President Rodrigo Duterte veoted a bill that would end short-term employment contracts in the Philippines. AP Photo
President Rodrigo Duterte veoted a bill that would end short-term employment contracts in the Philippines. AP Photo

Rodrigo Duterte vetoed a measure that would have ended companies' practice of hiring workers on short-term contracts on Friday, reneging on a campaign promise that helped put the Philippines President in office.

Filipino law allows employers to hire workers by using contracts that avoids giving employees permanent job status and provide health and other benefits after six months.

"Security Tenure Bill vetoed by the president," spokesman Salvador Panelo said, but did not elaborate why Mr Duterte threw out a bill he had called an urgent matter in September.

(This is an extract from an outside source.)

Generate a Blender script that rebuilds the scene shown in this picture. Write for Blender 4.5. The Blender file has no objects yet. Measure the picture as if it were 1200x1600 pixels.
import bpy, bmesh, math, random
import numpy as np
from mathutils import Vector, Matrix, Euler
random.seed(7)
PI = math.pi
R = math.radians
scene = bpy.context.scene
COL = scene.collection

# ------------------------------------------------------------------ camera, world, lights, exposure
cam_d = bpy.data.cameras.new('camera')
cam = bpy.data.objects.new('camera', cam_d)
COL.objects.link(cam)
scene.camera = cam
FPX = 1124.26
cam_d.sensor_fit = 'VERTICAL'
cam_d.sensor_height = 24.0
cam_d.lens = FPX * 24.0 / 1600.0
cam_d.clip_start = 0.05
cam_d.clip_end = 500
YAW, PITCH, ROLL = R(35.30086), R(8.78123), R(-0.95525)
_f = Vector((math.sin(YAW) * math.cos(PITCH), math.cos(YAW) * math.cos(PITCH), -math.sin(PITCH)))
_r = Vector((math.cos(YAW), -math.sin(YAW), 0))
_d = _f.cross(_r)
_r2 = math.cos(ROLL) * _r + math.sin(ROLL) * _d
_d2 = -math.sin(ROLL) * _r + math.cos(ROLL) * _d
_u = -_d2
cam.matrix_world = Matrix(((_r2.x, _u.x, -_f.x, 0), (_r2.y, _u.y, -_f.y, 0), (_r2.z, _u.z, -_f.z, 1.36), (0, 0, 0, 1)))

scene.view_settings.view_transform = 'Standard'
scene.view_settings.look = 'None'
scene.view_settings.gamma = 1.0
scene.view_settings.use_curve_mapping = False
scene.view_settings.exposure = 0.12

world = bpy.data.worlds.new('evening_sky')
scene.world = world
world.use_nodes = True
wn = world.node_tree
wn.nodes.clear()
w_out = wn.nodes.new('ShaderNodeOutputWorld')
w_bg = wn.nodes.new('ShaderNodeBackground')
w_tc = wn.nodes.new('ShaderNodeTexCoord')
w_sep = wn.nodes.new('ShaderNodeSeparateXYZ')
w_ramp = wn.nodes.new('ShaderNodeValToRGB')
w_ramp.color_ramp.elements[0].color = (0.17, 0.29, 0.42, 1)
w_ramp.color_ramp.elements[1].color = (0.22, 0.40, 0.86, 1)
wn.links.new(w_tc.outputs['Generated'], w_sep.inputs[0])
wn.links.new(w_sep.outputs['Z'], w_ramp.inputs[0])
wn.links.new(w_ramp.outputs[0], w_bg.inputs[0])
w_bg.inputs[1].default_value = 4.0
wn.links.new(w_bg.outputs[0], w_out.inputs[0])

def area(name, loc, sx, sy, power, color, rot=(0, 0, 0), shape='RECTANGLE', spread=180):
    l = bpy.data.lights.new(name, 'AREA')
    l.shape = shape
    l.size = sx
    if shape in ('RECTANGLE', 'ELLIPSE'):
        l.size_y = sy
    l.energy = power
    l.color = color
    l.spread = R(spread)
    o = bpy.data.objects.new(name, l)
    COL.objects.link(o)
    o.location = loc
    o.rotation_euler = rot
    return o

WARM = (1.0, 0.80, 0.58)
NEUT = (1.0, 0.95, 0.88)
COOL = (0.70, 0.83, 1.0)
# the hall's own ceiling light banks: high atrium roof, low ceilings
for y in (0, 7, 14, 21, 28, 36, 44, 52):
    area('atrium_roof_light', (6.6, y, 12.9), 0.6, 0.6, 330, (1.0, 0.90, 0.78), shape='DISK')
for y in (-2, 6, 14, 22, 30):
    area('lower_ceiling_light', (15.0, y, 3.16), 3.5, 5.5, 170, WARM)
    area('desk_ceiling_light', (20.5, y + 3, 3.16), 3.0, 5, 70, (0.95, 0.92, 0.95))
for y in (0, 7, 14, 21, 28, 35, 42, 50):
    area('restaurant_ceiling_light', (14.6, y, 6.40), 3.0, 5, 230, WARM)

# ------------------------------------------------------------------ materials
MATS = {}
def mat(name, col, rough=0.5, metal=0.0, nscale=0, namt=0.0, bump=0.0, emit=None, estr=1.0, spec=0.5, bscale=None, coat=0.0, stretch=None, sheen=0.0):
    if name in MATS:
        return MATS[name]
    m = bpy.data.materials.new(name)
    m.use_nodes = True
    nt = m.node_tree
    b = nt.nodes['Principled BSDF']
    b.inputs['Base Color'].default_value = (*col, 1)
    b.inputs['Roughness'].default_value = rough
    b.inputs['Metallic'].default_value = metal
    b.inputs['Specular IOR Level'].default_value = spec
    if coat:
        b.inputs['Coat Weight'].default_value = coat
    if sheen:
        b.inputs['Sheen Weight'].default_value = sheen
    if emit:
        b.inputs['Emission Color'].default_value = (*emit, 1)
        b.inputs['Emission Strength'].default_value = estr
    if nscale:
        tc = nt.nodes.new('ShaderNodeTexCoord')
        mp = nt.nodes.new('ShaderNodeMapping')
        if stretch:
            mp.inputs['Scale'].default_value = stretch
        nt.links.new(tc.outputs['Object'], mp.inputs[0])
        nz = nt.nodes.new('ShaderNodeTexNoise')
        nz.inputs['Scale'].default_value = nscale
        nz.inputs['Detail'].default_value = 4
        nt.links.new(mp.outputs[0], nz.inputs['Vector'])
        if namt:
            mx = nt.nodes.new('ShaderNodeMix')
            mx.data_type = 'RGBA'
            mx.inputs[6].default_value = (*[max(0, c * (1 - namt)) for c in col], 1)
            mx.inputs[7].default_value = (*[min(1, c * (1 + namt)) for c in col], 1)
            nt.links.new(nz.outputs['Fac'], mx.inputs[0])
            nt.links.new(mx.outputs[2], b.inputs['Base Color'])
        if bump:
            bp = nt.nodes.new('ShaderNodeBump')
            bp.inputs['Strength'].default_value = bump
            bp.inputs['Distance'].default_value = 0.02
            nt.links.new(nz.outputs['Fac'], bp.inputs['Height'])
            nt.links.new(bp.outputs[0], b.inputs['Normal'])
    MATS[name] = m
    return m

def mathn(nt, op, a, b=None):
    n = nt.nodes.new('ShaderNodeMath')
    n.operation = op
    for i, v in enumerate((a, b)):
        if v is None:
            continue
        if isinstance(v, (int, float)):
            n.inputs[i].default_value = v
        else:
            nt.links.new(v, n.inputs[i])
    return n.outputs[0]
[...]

Without the veto, the bill would have become law on Saturday. To override Mr Dueterte's veto requires a two-thirds vote of the members of each house of Congress.

Labour groups said Mr Duterte risked losing his political capital for turning away from the workers.

"It really hurts us because this is the president's campaign promise," said Alan Tanjusay, a spokesman of the Associated Labour Unions-Trade Union Congress of the Philippines, the country's biggest such grouping.

"'He said, 'I need a law to address contractualisation', and now that there is a law, he vetoed the bill."

Philippine Congress had overwhelmingly approved the measure, despite warnings by employers' groups and business chambers that it could cause harm to the economy.

Not only will it raise business costs, limiting the number of people they can hired, but they said the bill would drive away investors at a time when Manila seeks to attract foreign capital to boost economic growth and create jobs.

Foreign direct investment of $9.8 billion into the Philippines last year is dwarfed by South-east Asian nations such as Thailand and Indonesia, and the government is eager to boost the figure by slashing red tape and overhauling infrastructure.

"The passage of the bill could have a negative impact to the Philippine economy and to the workers whom the bill aims to protect", more than a dozen business groups, including foreign business chambers, said in a joint statement this month.

"The bill impinges on management prerogatives anchored on the constitution, and it excludes contract workers hired by government agencies."